» **STATED PROBLEM**:
Scan the records and identify every line in which the string "scene" occurs, then return those lines.
══════
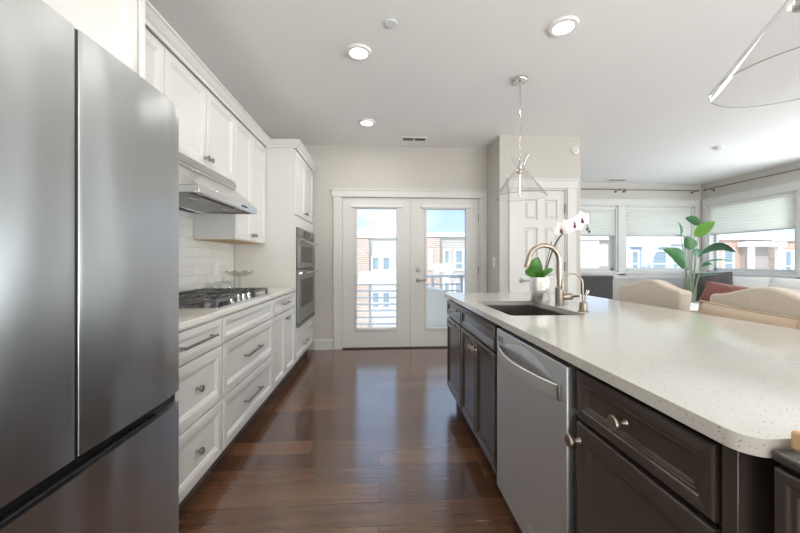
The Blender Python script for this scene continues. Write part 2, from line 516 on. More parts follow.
    def sweep(s, path, prof, closed=False):
        """prof = [(out, z)] swept along a flat path [(x, y)] with mitred corners; out is to the right of travel"""
        n = len(path); m = len(prof)
        P = [Vector((p[0], p[1])) for p in path]
        vs, fs = [], []
        for i in range(n):
            dirs = []
            if closed or i > 0: dirs.append((P[i] - P[i - 1]).normalized())
            if closed or i < n - 1: dirs.append((P[(i + 1) % n] - P[i]).normalized())
            ns = [Vector((d.y, -d.x)) for d in dirs]
            if len(ns) == 2:
                b = (ns[0] + ns[1]).normalized()
                b = b / max(0.2, b.dot(ns[0]))
            else:
                b = ns[0]
            for o, z in prof:
                vs.append((P[i].x + b.x * o, P[i].y + b.y * o, z))
        for i in range(n if closed else n - 1):
            i2 = (i + 1) % n
            for k in range(m):
                k2 = (k + 1) % m
                fs.append((i * m + k, i * m + k2, i2 * m + k2, i2 * m + k))
        if not closed:
            fs.append(tuple(range(m)))
            fs.append(tuple((n - 1) * m + k for k in range(m)))
        return s.add(vs, fs)
    def slab(s, plane, d0, d1, u0, u1, v0, v1, holes=()):
        """a wall with rectangular openings: one watertight shape. plane 'y' -> u=x; 'x' -> u=y; 'z' -> u=x,v=y"""
        us = sorted(set([u0, u1] + [h[0] for h in holes] + [h[1] for h in holes]))
        vs_ = sorted(set([v0, v1] + [h[2] for h in holes] + [h[3] for h in holes]))
        def mp(u, v, d):
            if plane == 'y': return (u, d, v)
            if plane == 'x': return (d, u, v)
            return (u, v, d)
        def solid(i, j):
            if i < 0 or j < 0 or i >= len(us) - 1 or j >= len(vs_) - 1: return False
            cu = (us[i] + us[i + 1]) / 2; cv = (vs_[j] + vs_[j + 1]) / 2
            return not any(h[0] < cu < h[1] and h[2] < cv < h[3] for h in holes)
        idx = {}
        V, F = [], []
        def vert(i, j, d):
            k = (i, j, d)
            if k not in idx:
                idx[k] = len(V); V.append(mp(us[i], vs_[j], d1 if d else d0))
            return idx[k]
        for i in range(len(us) - 1):
            for j in range(len(vs_) - 1):
                if not solid(i, j): continue
                for d in (0, 1):
                    F.append((vert(i, j, d), vert(i + 1, j, d), vert(i + 1, j + 1, d), vert(i, j + 1, d)))
                if not solid(i - 1, j): F.append((vert(i, j, 0), vert(i, j + 1, 0), vert(i, j + 1, 1), vert(i, j, 1)))
                if not solid(i + 1, j): F.append((vert(i + 1, j, 0), vert(i + 1, j + 1, 0), vert(i + 1, j + 1, 1), vert(i + 1, j, 1)))
                if not solid(i, j - 1): F.append((vert(i, j, 0), vert(i + 1, j, 0), vert(i + 1, j, 1), vert(i, j, 1)))
                if not solid(i, j + 1): F.append((vert(i, j + 1, 0), vert(i + 1, j + 1, 0), vert(i + 1, j + 1, 1), vert(i, j + 1, 1)))
        return s.add(V, F)
    def plate(s, outer, z0, z1, hole=None):
        """flat plate of any outline with an optional hole"""
        bm = bmesh.new()
        loops = [outer] + ([hole] if hole else [])
        edges = []
        for lp in loops:
            vv = [bm.verts.new((p[0], p[1], z0)) for p in lp]
            edges += [bm.edges.new((vv[i], vv[(i + 1) % len(vv)])) for i in range(len(vv))]
        bmesh.ops.triangle_fill(bm, edges=edges, use_beauty=True)
        r = bmesh.ops.extrude_face_region(bm, geom=list(bm.faces), use_keep_orig=True)
        for e in r['geom']:
            if isinstance(e, bmesh.types.BMVert): e.co.z = z1
        bm.verts.index_update()
        vs = [v.co.copy() for v in bm.verts]
        fs = [tuple(v.index for v in f.verts) for f in bm.faces]
        bm.free()
        return s.add(vs, fs)
    def xf(s, mtx):
        s.v = [mtx @ v for v in s.v]
        return s
    def bounds(s):
        xs = [v.x for v in s.v]; ys = [v.y for v in s.v]; zs = [v.z for v in s.v]
        return min(xs), max(xs), min(ys), max(ys), min(zs), max(zs)

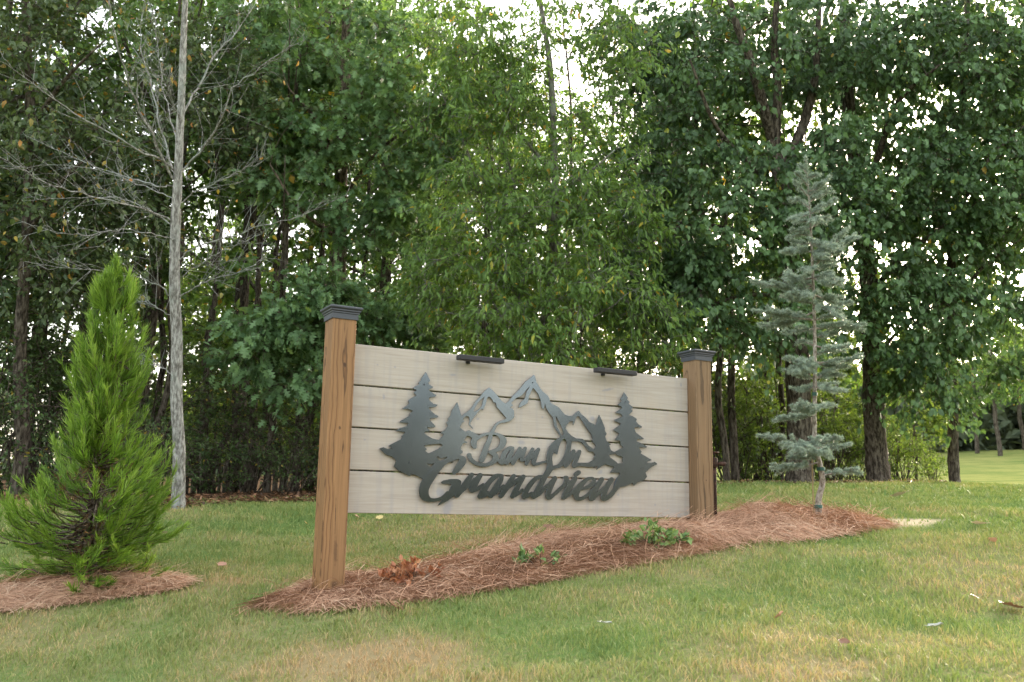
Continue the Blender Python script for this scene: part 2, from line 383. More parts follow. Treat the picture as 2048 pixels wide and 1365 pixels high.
# ---- grass
def grass():
    rng = np.random.default_rng(5); a = Acc()
    M_g = leaf_mat('grass_blade', [(0.0, (0.436, 0.287, 0.167)), (0.28, (0.436, 0.322, 0.174)), (0.45, (0.280, 0.287, 0.110)), (0.7, (0.172, 0.231, 0.070)), (1.0, (0.114, 0.184, 0.060))], trans=0.2, rough=0.6, spec=0.15, tcol=(1.1, 1.15, 0.6))
    for y0, y1, dens, hh, ww in [(2.6, 4.6, 6000, 0.032, 0.0023), (4.6, 7.2, 3900, 0.034, 0.0027), (7.2, 10.5, 1800, 0.037, 0.0042), (10.5, 16.5, 800, 0.045, 0.007)]:
        xm = lambda y: y * 0.62 + 0.4
        area = (xm(y0) + xm(y1)) * (y1 - y0); n = int(area * dens)
        y = rng.uniform(y0, y1, n); x = rng.uniform(-1, 1, n) * xm(y)
        # tufts
        x = x + 0.02 * np.sin(fbm(x * 14, y * 14, 3) * 30); 
        ok = ~(inpoly(x, y, BED) & (polydist(x, y, BED) > 0.05)) & ~(inpoly(x, y, BED2) & (polydist(x, y, BED2) > 0.05))
        bdd = inpoly(x, y, BARE) & (rng.random(n) < 0.85); ok &= ~bdd
        ok &= ~(inpoly(x, y, WOODS) & (polydist(x, y, WOODS) > 0.5 * rng.random(n)))
        ok &= rng.random(n) < 0.45 + 0.9 * fbm(x * 5, y * 5, 23)
        x, y = x[ok], y[ok]; n = len(x)
        t = lawn_tint(x, y) + rng.normal(0, 0.10, n) + 0.42 * (fbm(x * 9, y * 9, 8) - 0.5) + 0.045
        h = hh * rng.uniform(0.45, 1.3, n) * (0.35 + 1.3 * fbm(x * 4, y * 4, 17)); th = rng.uniform(0, 2 * np.pi, n); ph = rng.uniform(0, 2 * np.pi, n)
        ln = rng.uniform(0.15, 1.0, n) * h
        base = np.stack([x, y, gz(x, y) - 0.004], -1); s = np.stack([np.cos(th), np.sin(th), 0 * th], -1) * (ww * rng.uniform(0.7, 1.3, n))[:, None]
        dr = np.stack([np.cos(ph), np.sin(ph), 0 * ph], -1)
        m = base + dr * (ln * 0.35)[:, None] + np.array([0, 0, 1]) * (h * 0.62)[:, None]
        tip = base + dr * ln[:, None] + np.array([0, 0, 1]) * h[:, None]
        V = np.stack([base - s, base + s, m - s * .8, m + s * .8, tip], 1); o = np.arange(n)[:, None] * 5
        a.add(V.reshape(-1, 3), [np.concatenate([o + np.array([0, 1, 3, 2])]), o + np.array([2, 3, 4])], np.repeat(np.clip(t, 0, 1), 5))
    return tag(a.build('grass', M_g), 'short mown lawn grass, patchy green and tan', 'grass', kind='stuff')
grass()

# ------------------------------------------------------------------ the sign
YAW = 0.503734; PW = 0.14; GAP_D = 2.6069; ZT, ZB, SET = -0.1246, -1.0833, 0.0874
X0 = np.array([-1.00806, 5.18515, 1.06013 + CAMZ])        # front left corner of the left post, under its cap
dS = np.array([math.cos(YAW), math.sin(YAW), 0]); bS = np.array([-math.sin(YAW), math.cos(YAW), 0])
base0 = X0 + dS * PW / 2 + bS * PW / 2
rootz = float(gz(base0[0], base0[1]))
SO = np.array([base0[0], base0[1], rootz])                # sign origin: foot of the left post
ZC = X0[2] - rootz                                         # height of the post tops
sign = thing('wooden_sign', 'whitewashed plank sign with black steel trees and mountains between two capped posts', 'sign', SO, YAW)
XL = -PW / 2
def sign_local(px, py, yl):
    """photo pixel -> point of the sign's own plane y = yl (local metres)"""
    r = ray(px, py); n = bS; P0 = SO + bS * yl
    t = ((P0 - CP) @ n) / (r @ n); P = CP + r * t - SO
    return np.array([P @ dS, yl, P[2]])

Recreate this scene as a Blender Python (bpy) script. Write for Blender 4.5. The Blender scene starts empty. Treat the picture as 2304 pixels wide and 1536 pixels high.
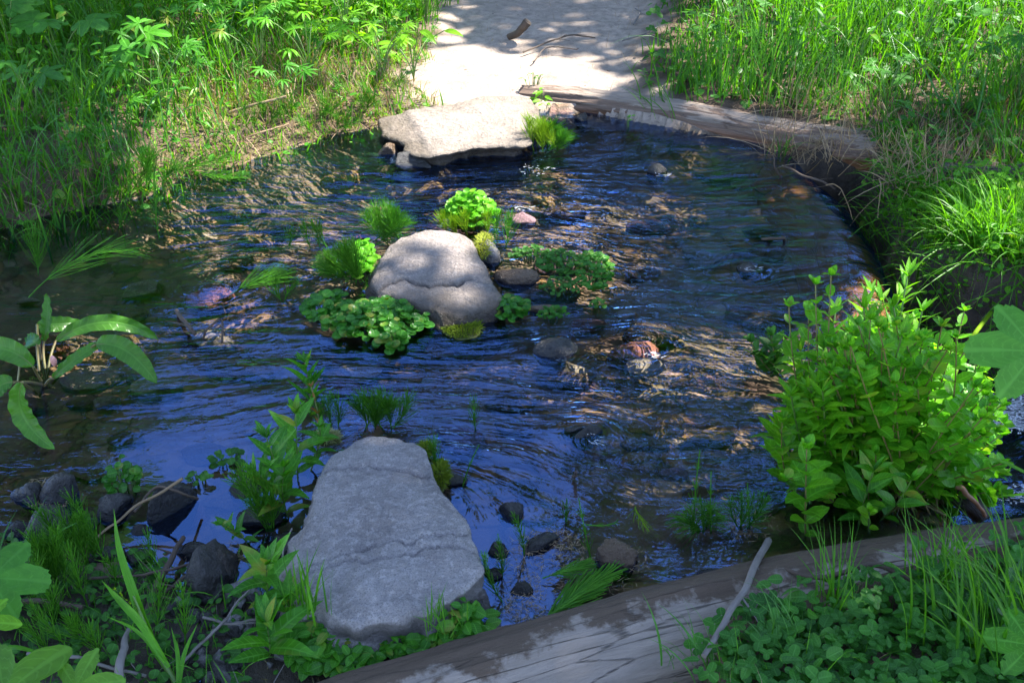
import bpy, math, random
import numpy as np
from mathutils import Vector, Matrix, noise as mnoise
random.seed(7); rng = np.random.default_rng(7)
R = math.radians
scene = bpy.context.scene
COL = scene.collection
# ------------------------------------------------------------------ camera
CAM_H, PITCH, F = 1.6, R(33), 2470.0
cd = bpy.data.cameras.new('camera'); cam = bpy.data.objects.new('camera', cd); COL.objects.link(cam)
cam.location = (0, 0, CAM_H); cam.rotation_euler = (R(90) - PITCH, 0, 0)
cd.sensor_width = 36; cd.lens = 36 * F / 2304; cd.clip_start = 0.05; cd.clip_end = 400
scene.camera = cam
CP, SP = math.cos(PITCH), math.sin(PITCH)
def ray(px, py):
    x, y = (px - 1152) / F, (768 - py) / F
    return np.array([x, CP + y * SP, -SP + y * CP])
def P(px, py, z=0.0):
    d = ray(px, py); t = (z - CAM_H) / d[2]
    return np.array([d[0] * t, d[1] * t, z])
def PV(px, py, y):                       # the point at that bearing on the upright plane at depth y
    d = ray(px, py); t = y / d[1]
    return np.array([d[0] * t, y, CAM_H + d[2] * t])
def PX(x, y, z):                         # inverse, arrays
    dz = z - CAM_H
    dep = y * CP - dz * SP; up = y * SP + dz * CP
    return 1152 + F * x / dep, 768 - F * up / dep
# ------------------------------------------------------------------ noise
def _h(ix, iy, iz, s):
    n = (ix.astype(np.int64) * 374761393 + iy.astype(np.int64) * 668265263 + iz.astype(np.int64) * 2147483647 + s * 974711) & 0xFFFFFFFF
    n = ((n ^ (n >> 13)) * 1274126177) & 0xFFFFFFFF
    n = n ^ (n >> 16)
    return (n & 0xFFFF) / 65535.0
def vn(x, y, z, s=0):
    ix, iy, iz = np.floor(x), np.floor(y), np.floor(z)
    fx, fy, fz = x - ix, y - iy, z - iz
    fx, fy, fz = [f * f * f * (f * (f * 6 - 15) + 10) for f in (fx, fy, fz)]
    def g(a, b, c): return _h(ix + a, iy + b, iz + c, s)
    x00 = g(0,0,0) * (1-fx) + g(1,0,0) * fx; x10 = g(0,1,0) * (1-fx) + g(1,1,0) * fx
    x01 = g(0,0,1) * (1-fx) + g(1,0,1) * fx; x11 = g(0,1,1) * (1-fx) + g(1,1,1) * fx
    return ((x00 * (1-fy) + x10 * fy) * (1-fz) + (x01 * (1-fy) + x11 * fy) * fz) * 2 - 1
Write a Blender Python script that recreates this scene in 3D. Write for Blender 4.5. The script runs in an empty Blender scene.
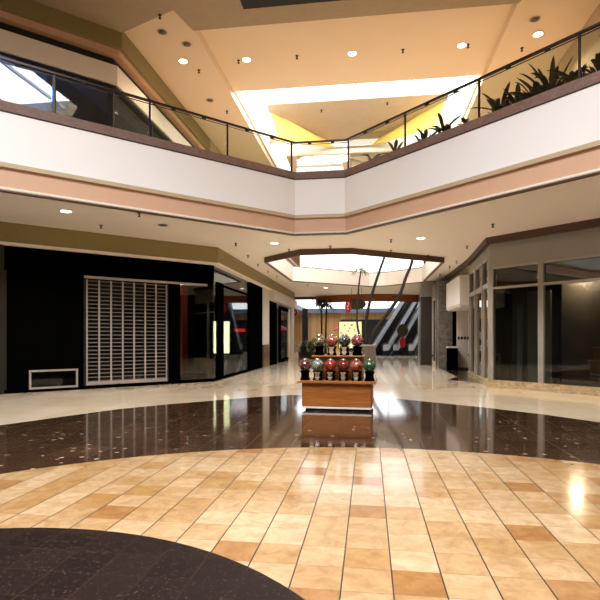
══════
» **WRITTEN SOLUTION**:
The Blender Python script for this scene continues. Write part 2, from line 516 on. More parts follow.
Continue the Blender Python script for this scene: part 2, from line 383. More parts follow. Treat the picture as 2048 pixels wide and 1365 pixels high.
Recreate this scene as a Blender Python (bpy) script. Write for Blender 4.5. The Blender scene starts empty. Treat the picture as 2304 pixels wide and 1536 pixels high.
scene = bpy.context.scene
COL = scene.collection
scene.camera = cam
Write a Blender Python script that recreates this scene in 3D. Write for Blender 4.5. The script runs in an empty Blender scene.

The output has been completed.